Granted from perspective of producing pixel perfect designs, tacking the mobile UI first is more efficient from a production point of view. However focusing on a single screen size in user or customer experience design does not account broadly enough for a user’s situation or context.
By focusing on a single screen size means that we won’t start consider others in the same context. We start to constrain ourselves into creating the best option for that single viewport size. If we allow ourselves to think narrowly and to be led in specific direction, how can we ensure that our designs and layout will scale up gracefully enough to work on screens where there is more space for a design to breath. Increasing the size of an element is simply ludicrous; in short, we can’t.

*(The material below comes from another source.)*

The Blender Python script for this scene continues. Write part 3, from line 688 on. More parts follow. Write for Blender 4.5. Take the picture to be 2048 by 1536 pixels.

If we try to squeeze these features into a small space we are not ensuring that these have the same impact when it comes to other sizes. The interactions in each case is also likely to effect performance, usability and accessibility too; think of fat fingers rather and specific pointing devices. Until we come to catering for these larger sizes we can not be sure that what is more usable on a mobile will translate well enough into a larger screen until it’s too late. This is an adaptive approach rather than a responsive one.
What we end up doing is starting down the adaptive route rather than thinking about building the parts that means becoming responsive. At its core responsive design is about C.O.P.E; create one, publish everywhere. Thinking small and building out works in many ways, but not when we need to think about how digital products are consumed.
We need to start encouraging each other to think more holistically rather just behaving in a particular way. The way to avoid this is by thinking of user needs at a page level and creating elements that flow within a journey. Being ‘mobile first’ does not allow us to think about building components in this way.